# Description of the task
Write each line out again exactly as written.
○ ○ ○ ○ ○ ○ ○
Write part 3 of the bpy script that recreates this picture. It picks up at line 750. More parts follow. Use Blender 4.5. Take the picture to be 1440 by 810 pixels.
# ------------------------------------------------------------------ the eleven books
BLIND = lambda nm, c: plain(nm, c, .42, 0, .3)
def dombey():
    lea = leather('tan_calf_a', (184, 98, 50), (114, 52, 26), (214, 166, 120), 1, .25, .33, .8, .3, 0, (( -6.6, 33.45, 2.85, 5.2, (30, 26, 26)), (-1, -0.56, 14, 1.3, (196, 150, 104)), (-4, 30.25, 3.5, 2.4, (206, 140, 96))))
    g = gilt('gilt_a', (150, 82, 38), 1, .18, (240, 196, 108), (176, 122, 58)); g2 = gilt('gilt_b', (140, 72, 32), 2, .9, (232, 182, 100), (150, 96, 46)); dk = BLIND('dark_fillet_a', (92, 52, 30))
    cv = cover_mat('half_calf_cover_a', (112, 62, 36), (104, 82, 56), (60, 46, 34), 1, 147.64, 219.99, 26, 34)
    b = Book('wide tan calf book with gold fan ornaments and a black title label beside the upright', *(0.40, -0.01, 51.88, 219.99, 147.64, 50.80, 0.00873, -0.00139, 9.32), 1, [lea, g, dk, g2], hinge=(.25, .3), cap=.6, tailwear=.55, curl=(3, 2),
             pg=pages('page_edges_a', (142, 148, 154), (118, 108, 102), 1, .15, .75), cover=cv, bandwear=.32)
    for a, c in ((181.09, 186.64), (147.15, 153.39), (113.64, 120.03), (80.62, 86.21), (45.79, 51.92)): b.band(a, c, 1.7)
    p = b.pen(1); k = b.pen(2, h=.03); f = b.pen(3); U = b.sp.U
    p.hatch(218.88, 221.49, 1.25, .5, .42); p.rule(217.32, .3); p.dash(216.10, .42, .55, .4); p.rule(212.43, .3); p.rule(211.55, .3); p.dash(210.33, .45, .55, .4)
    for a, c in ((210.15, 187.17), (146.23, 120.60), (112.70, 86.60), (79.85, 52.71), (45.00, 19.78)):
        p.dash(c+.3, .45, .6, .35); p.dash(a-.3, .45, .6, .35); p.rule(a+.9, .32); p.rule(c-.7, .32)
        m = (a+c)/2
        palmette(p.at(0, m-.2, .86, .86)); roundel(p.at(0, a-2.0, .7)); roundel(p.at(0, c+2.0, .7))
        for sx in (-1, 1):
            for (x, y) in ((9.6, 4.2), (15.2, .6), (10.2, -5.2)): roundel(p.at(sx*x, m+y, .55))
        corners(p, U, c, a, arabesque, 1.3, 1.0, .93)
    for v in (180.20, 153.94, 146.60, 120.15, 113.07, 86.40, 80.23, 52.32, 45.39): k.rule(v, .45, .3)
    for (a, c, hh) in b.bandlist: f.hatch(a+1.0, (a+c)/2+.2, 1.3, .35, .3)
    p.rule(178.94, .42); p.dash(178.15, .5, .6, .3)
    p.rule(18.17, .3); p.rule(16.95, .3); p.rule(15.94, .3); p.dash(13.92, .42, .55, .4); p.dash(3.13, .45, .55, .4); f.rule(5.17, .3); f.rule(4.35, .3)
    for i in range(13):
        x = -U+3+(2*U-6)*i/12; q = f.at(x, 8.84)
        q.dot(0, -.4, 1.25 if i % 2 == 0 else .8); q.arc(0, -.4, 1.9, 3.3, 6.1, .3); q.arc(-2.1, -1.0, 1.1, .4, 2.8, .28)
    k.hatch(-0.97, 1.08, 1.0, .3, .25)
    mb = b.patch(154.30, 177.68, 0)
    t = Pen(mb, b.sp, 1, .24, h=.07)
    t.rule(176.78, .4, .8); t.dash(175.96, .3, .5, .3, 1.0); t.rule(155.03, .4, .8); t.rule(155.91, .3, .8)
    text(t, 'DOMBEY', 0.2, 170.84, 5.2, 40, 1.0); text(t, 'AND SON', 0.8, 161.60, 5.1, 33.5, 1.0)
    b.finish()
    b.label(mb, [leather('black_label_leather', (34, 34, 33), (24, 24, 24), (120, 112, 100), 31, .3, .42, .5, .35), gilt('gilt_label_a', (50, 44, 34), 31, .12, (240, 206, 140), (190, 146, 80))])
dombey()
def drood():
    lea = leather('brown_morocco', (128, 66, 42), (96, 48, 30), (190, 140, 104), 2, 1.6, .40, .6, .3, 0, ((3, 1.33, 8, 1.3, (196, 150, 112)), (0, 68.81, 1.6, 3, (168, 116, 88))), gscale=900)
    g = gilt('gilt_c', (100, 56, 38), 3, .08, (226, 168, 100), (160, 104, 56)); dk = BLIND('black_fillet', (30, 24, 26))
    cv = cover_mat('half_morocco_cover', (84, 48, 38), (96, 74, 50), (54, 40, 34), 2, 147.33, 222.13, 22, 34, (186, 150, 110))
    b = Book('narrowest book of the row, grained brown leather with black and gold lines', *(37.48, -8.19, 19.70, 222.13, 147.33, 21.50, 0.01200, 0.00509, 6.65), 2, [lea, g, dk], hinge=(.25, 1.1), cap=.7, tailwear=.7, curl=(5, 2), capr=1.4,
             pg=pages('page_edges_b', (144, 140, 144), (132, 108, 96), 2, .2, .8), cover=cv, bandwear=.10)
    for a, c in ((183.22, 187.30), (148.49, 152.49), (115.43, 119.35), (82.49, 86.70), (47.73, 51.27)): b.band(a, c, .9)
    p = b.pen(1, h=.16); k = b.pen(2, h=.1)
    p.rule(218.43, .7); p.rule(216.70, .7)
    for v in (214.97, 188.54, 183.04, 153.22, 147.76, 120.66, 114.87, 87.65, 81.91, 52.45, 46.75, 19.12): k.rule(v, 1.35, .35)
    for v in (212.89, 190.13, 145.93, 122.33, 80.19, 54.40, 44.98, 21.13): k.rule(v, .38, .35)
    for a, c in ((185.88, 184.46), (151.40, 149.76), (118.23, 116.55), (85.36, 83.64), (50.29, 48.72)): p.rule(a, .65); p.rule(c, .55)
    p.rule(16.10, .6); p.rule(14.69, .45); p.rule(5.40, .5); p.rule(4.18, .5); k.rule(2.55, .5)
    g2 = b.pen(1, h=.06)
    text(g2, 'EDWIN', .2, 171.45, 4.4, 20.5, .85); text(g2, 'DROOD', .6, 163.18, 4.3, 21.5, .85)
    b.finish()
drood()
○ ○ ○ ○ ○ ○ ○
# Exercise result
Write part 3 of the bpy script that recreates this picture. It picks up at line 750. More parts follow. Use Blender 4.5. Take the picture to be 1440 by 810 pixels.
# ------------------------------------------------------------------ the eleven books
BLIND = lambda nm, c: plain(nm, c, .42, 0, .3)
def dombey():
    lea = leather('tan_calf_a', (184, 98, 50), (114, 52, 26), (214, 166, 120), 1, .25, .33, .8, .3, 0, (( -6.6, 33.45, 2.85, 5.2, (30, 26, 26)), (-1, -0.56, 14, 1.3, (196, 150, 104)), (-4, 30.25, 3.5, 2.4, (206, 140, 96))))
    g = gilt('gilt_a', (150, 82, 38), 1, .18, (240, 196, 108), (176, 122, 58)); g2 = gilt('gilt_b', (140, 72, 32), 2, .9, (232, 182, 100), (150, 96, 46)); dk = BLIND('dark_fillet_a', (92, 52, 30))
    cv = cover_mat('half_calf_cover_a', (112, 62, 36), (104, 82, 56), (60, 46, 34), 1, 147.64, 219.99, 26, 34)
    b = Book('wide tan calf book with gold fan ornaments and a black title label beside the upright', *(0.40, -0.01, 51.88, 219.99, 147.64, 50.80, 0.00873, -0.00139, 9.32), 1, [lea, g, dk, g2], hinge=(.25, .3), cap=.6, tailwear=.55, curl=(3, 2),
             pg=pages('page_edges_a', (142, 148, 154), (118, 108, 102), 1, .15, .75), cover=cv, bandwear=.32)
    for a, c in ((181.09, 186.64), (147.15, 153.39), (113.64, 120.03), (80.62, 86.21), (45.79, 51.92)): b.band(a, c, 1.7)
    p = b.pen(1); k = b.pen(2, h=.03); f = b.pen(3); U = b.sp.U
    p.hatch(218.88, 221.49, 1.25, .5, .42); p.rule(217.32, .3); p.dash(216.10, .42, .55, .4); p.rule(212.43, .3); p.rule(211.55, .3); p.dash(210.33, .45, .55, .4)
    for a, c in ((210.15, 187.17), (146.23, 120.60), (112.70, 86.60), (79.85, 52.71), (45.00, 19.78)):
        p.dash(c+.3, .45, .6, .35); p.dash(a-.3, .45, .6, .35); p.rule(a+.9, .32); p.rule(c-.7, .32)
        m = (a+c)/2
        palmette(p.at(0, m-.2, .86, .86)); roundel(p.at(0, a-2.0, .7)); roundel(p.at(0, c+2.0, .7))
        for sx in (-1, 1):
            for (x, y) in ((9.6, 4.2), (15.2, .6), (10.2, -5.2)): roundel(p.at(sx*x, m+y, .55))
        corners(p, U, c, a, arabesque, 1.3, 1.0, .93)
    for v in (180.20, 153.94, 146.60, 120.15, 113.07, 86.40, 80.23, 52.32, 45.39): k.rule(v, .45, .3)
    for (a, c, hh) in b.bandlist: f.hatch(a+1.0, (a+c)/2+.2, 1.3, .35, .3)
    p.rule(178.94, .42); p.dash(178.15, .5, .6, .3)
    p.rule(18.17, .3); p.rule(16.95, .3); p.rule(15.94, .3); p.dash(13.92, .42, .55, .4); p.dash(3.13, .45, .55, .4); f.rule(5.17, .3); f.rule(4.35, .3)
    for i in range(13):
        x = -U+3+(2*U-6)*i/12; q = f.at(x, 8.84)
        q.dot(0, -.4, 1.25 if i % 2 == 0 else .8); q.arc(0, -.4, 1.9, 3.3, 6.1, .3); q.arc(-2.1, -1.0, 1.1, .4, 2.8, .28)
    k.hatch(-0.97, 1.08, 1.0, .3, .25)
    mb = b.patch(154.30, 177.68, 0)
    t = Pen(mb, b.sp, 1, .24, h=.07)
    t.rule(176.78, .4, .8); t.dash(175.96, .3, .5, .3, 1.0); t.rule(155.03, .4, .8); t.rule(155.91, .3, .8)
    text(t, 'DOMBEY', 0.2, 170.84, 5.2, 40, 1.0); text(t, 'AND SON', 0.8, 161.60, 5.1, 33.5, 1.0)
    b.finish()
    b.label(mb, [leather('black_label_leather', (34, 34, 33), (24, 24, 24), (120, 112, 100), 31, .3, .42, .5, .35), gilt('gilt_label_a', (50, 44, 34), 31, .12, (240, 206, 140), (190, 146, 80))])
dombey()
def drood():
    lea = leather('brown_morocco', (128, 66, 42), (96, 48, 30), (190, 140, 104), 2, 1.6, .40, .6, .3, 0, ((3, 1.33, 8, 1.3, (196, 150, 112)), (0, 68.81, 1.6, 3, (168, 116, 88))), gscale=900)
    g = gilt('gilt_c', (100, 56, 38), 3, .08, (226, 168, 100), (160, 104, 56)); dk = BLIND('black_fillet', (30, 24, 26))
    cv = cover_mat('half_morocco_cover', (84, 48, 38), (96, 74, 50), (54, 40, 34), 2, 147.33, 222.13, 22, 34, (186, 150, 110))
    b = Book('narrowest book of the row, grained brown leather with black and gold lines', *(37.48, -8.19, 19.70, 222.13, 147.33, 21.50, 0.01200, 0.00509, 6.65), 2, [lea, g, dk], hinge=(.25, 1.1), cap=.7, tailwear=.7, curl=(5, 2), capr=1.4,
             pg=pages('page_edges_b', (144, 140, 144), (132, 108, 96), 2, .2, .8), cover=cv, bandwear=.10)
    for a, c in ((183.22, 187.30), (148.49, 152.49), (115.43, 119.35), (82.49, 86.70), (47.73, 51.27)): b.band(a, c, .9)
    p = b.pen(1, h=.16); k = b.pen(2, h=.1)
    p.rule(218.43, .7); p.rule(216.70, .7)
    for v in (214.97, 188.54, 183.04, 153.22, 147.76, 120.66, 114.87, 87.65, 81.91, 52.45, 46.75, 19.12): k.rule(v, 1.35, .35)
    for v in (212.89, 190.13, 145.93, 122.33, 80.19, 54.40, 44.98, 21.13): k.rule(v, .38, .35)
    for a, c in ((185.88, 184.46), (151.40, 149.76), (118.23, 116.55), (85.36, 83.64), (50.29, 48.72)): p.rule(a, .65); p.rule(c, .55)
    p.rule(16.10, .6); p.rule(14.69, .45); p.rule(5.40, .5); p.rule(4.18, .5); k.rule(2.55, .5)
    g2 = b.pen(1, h=.06)
    text(g2, 'EDWIN', .2, 171.45, 4.4, 20.5, .85); text(g2, 'DROOD', .6, 163.18, 4.3, 21.5, .85)
    b.finish()
drood()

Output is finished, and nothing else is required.